It's no secret that I've been enjoying working in Doom Emacs for the better half of the past year (I wrote about it here: /doom-emacs-handbook/). So it shouldn't come as too big of a surprise that I decided to pay homage to the programmable text editor for martian hackers with a small 3d asset inspired by the cute cacodemon icon created by jaidetree in their popular repo: https://github.com/jaidetree/doom-icon .

This^ cacodemon is coming for you

I have modeled procedurally most of its base shape in Houdini, and then did a bit of sculpting in Blender. The very few textures that I have used were hand painted in Substance Painter.

It's very far from being a professional model (some parts still look quite flat, and I hate some of the shadows in the final renders), but overall I'm happy with the general look considering it's just a small side project and I'm no longer doing as much real 3d work at my $dayjob as I used to "back in the days".

Here's a screengrab from when I starting working on the procedural base in Houdini:

And this is the initial Lookdev in Blender:

As with all side projects that I undertake, I have also pushed myself to learn something new. I had never really used Blender due to its relatively "weird" UX compared to other industry standard DCCs, but I have to admit that over the past years the Blender team has done a terrific job at polishing everything and making it a very appealing competitor to Maya, at least for more basic things. In fact, I think that my favourite pipeline ever would be a Houdini (for big scale procedural work) + Blender (for destructive stuff) one, since I have found that doing lookdev in Blender is a very enjoyable process.

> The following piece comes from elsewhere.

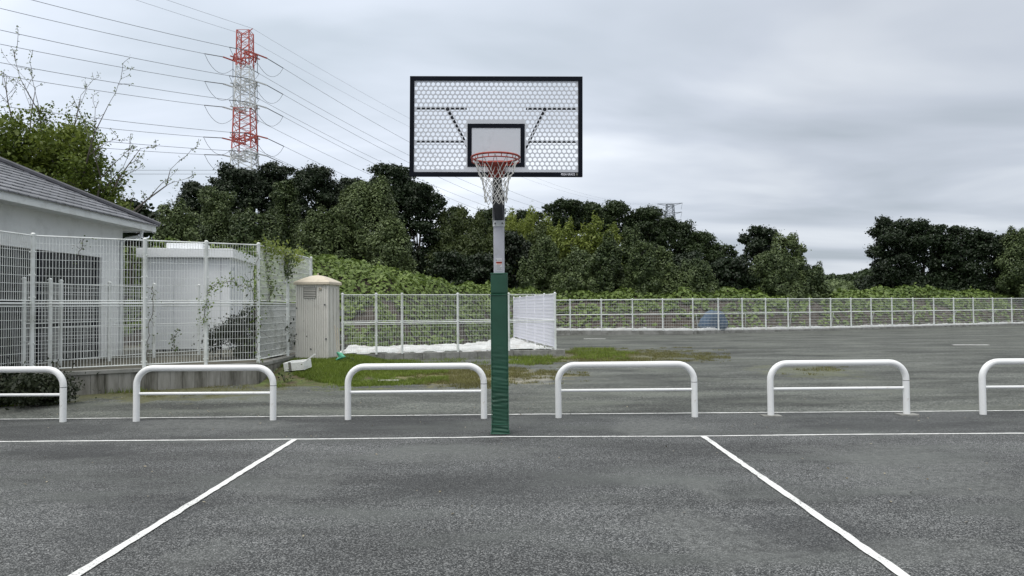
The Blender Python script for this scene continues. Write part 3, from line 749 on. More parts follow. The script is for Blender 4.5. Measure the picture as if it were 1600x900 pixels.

Here, have another render!

Make it real!

I have also spent a bit of time ensuring that the 3d asset is easily printable, since I have the ultimate goal of painting my own real cacodemon.

In the following link you will find the Sketchfab version, which I exported as USDZ from Houdini after assigning a few basic MaterialX shaders in Solaris: https://sketchfab.com/3d-models/doom-cacodemon-923becaf8202497388c25dab0b3bd9e7. The asset is freely available under Creative Commons, as long as AI people don't put their sticky fingers on it to train their silly little models (#noai).

A screengrab of a previous iteration, only posted here because I like how it feels that the cacodemon is eating the supports. Chomp chomp.